E’ normale quindi trovare nella sua biblioteca libri che erano serviti a Carlo Agostino per documentarsi, edizioni a lui contemporanee sulla Cina o sul Giappone che sicuramente visti i temi trattati non avevano avuto un’ ampia tiratura e che oggi risultano essere esemplari quasi unici.
Un altro gruppo di libri da considerare rari, non per la loro difficile reperibilità, ma per la bellezza delle pagine illustrate, è una serie di libri di geografia o atlanti conservati nel bancone grande della biblioteca e provenienti sempre dalla libreria romana del cardinale.
Con la stampa a caratteri mobili il libro divenne lo strumento fondamentale per la divulgazione del sapere in tutti i campi. Le opere di documentazione geografica, nelle quali le carte hanno una medesima unità tematica o storica rappresentarono un prodotto particolarmente elaborato, frutto di un programma e di un’organizzazione complessa.
Pur dovendosi considerare eccezionali le dimensioni di un atlante conservato alla British Library di Londra, alto più di due metri, le opere geografiche richiedevano dimensioni adeguate per un’agevole leggibilità delle tavole e quindi erano stampate di solito in grande formato.
Intorno alla fine del Quattrocento vennero riprese a stampa le carte compilate nel II secolo da Tolomeo, e, da allora, La Geografia, divenne il prototipo dell’atlante moderno, il punto di partenza per la compilazione delle successive carte geografiche e la ‘vera bibbia’ sulla quale si sviluppò la storia della cartografia dall’età rinascimentale fino a oggi.
Nel Cinquecento il rinnovamento accademico della scienza cartografica venne attuato da cartografi di grandissima fama, che riordinarono in modo organico tutto il vasto materiale esistente al loro tempo, quando la scoperta del mondo si apriva verso nuovi continenti: l’America e la Australia. Primo fra tutti Gerardo Mercatore, che a Lovanio ricevette i primi insegnamenti dal matematico Gemma Frisio. Divenuto abile costruttore di astrolabi, di sfere armillari e di globi terrestri iniziò l’attività cartografica: dal suo laboratorio uscirono la grande carta d’Europa in quindici fogli e il planisfero per i naviganti in diciotto fogli,che segnarono la sua decisiva affermazione come cartografo, riconosciutagli ufficialmente da Carlo V.
Nel 1554 Mercatore incontrò il colto intellettuale Abramo Ortelio, l’attento viaggiatore appassionato di antichità e di numismatica.
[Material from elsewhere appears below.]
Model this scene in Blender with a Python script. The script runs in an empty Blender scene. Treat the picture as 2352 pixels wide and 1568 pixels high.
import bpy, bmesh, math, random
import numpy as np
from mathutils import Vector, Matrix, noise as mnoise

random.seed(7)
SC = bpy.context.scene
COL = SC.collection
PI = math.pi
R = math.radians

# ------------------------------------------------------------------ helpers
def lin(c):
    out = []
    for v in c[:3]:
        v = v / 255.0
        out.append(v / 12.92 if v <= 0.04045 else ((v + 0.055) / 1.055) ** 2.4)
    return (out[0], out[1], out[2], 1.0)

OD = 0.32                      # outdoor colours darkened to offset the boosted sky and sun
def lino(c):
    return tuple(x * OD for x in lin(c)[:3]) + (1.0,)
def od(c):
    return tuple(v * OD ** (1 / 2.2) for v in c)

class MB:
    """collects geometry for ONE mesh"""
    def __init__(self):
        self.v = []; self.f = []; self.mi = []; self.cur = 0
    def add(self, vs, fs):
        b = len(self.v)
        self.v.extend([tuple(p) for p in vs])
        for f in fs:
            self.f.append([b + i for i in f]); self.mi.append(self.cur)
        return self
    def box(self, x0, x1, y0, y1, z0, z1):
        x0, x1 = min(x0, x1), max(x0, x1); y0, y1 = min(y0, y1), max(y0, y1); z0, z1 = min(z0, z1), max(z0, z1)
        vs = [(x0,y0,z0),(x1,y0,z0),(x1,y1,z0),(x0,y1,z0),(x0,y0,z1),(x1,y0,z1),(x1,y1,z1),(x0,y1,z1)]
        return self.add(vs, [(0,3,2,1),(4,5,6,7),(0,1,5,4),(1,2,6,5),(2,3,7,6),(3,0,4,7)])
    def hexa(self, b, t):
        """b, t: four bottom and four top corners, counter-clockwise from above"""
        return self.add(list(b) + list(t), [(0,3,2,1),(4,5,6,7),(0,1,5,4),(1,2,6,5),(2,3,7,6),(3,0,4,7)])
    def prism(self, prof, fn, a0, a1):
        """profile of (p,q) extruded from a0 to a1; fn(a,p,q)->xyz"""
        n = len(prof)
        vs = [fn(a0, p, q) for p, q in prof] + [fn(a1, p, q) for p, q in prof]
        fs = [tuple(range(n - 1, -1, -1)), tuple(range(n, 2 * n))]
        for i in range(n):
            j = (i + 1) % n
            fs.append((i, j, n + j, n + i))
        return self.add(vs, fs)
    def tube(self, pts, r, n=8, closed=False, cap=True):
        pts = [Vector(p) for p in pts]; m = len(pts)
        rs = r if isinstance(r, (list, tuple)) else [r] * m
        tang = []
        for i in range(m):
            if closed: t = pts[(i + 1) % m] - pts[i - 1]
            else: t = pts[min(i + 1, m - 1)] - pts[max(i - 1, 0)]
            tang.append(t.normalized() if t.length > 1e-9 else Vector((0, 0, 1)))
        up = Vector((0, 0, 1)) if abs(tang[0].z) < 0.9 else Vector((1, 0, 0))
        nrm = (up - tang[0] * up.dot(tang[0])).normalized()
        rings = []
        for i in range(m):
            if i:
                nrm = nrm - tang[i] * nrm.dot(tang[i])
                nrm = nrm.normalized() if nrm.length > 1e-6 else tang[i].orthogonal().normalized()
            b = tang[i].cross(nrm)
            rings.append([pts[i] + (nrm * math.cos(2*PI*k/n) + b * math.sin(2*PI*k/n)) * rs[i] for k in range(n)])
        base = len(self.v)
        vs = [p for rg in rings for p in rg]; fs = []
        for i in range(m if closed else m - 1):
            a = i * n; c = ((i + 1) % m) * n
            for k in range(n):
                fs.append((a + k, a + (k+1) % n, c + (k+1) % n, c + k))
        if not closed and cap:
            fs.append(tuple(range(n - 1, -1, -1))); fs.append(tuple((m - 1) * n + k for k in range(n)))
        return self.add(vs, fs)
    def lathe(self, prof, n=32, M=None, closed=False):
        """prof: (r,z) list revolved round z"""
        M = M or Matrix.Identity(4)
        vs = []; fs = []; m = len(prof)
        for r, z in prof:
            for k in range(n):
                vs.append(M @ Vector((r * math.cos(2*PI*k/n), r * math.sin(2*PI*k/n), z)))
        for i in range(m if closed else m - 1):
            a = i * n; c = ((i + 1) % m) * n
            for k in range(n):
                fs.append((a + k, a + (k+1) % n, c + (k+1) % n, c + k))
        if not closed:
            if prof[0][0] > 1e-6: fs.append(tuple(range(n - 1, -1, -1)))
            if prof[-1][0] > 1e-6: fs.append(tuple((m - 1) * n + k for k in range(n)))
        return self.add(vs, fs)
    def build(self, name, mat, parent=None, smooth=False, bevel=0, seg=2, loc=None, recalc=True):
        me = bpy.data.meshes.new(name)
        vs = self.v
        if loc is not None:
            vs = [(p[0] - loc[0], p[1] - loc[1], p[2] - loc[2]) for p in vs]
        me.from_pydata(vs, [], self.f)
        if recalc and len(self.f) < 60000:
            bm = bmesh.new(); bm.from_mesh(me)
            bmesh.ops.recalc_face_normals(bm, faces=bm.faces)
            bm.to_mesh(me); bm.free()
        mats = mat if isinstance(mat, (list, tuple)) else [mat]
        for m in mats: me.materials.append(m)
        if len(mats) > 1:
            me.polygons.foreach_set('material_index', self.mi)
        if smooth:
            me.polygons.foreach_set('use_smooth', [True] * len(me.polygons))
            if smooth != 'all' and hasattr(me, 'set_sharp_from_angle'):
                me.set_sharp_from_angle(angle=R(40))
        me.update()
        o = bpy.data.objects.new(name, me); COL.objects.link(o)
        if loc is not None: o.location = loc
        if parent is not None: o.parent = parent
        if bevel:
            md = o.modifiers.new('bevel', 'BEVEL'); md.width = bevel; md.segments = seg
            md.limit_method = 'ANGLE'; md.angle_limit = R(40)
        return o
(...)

Fu per merito di Mercatore che Ortelio prese passione per la geografia, tanto da iniziare il grande progetto il Theatrum orbis terrarum finalizzato alla conoscenza dei “confini del mondo”, opera che pubblicò nel 1570 dedicandola a Filippo II, re di Spagna. Il titolo di Theatrum è emblematico: con quest’opera egli intendeva offrire al lettore- spettatore, l’immagine scenica del mondo. Notevole fu il successo di questa sistematica raccolta di carte geografiche di vari autori, molti dei quali italiani : in vita Ortelio ne pubblicò ventisette edizioni, tradotte nelle principali lingue.
L’esemplare del Theatrum conservato in Fabroniana fu stampato a Anvesra nel 1609.
Un ‘altra opera geografica proveniente dal fondo del cardinale Fabroni è la Geografia Blaviana, venuta alla luce ad Amsterdam nel 1622. I volumi in folio magno che compongono l’opera recano splendide carte geografiche abbellite da ornamenti a colori e in oro.
L’edizione presenta numerose carte storiche e politiche, in quanto l’attenzione dei cartografi è rivolta anche alla rappresentazione dell’evoluzione degli stati e dei popoli oltre che all’aspetto fisico delle regioni raffigurate.
Questi atlanti non sono opera solo di editori-cartografi, ma anche di artisti, come dimostrano i numerosi elementi decorativi: vascelli, onde increspate, castelli, abiti, animali ma anche vedute e piante di borghi o città, fanno da coronamento alla precisione tecnica delle tavole.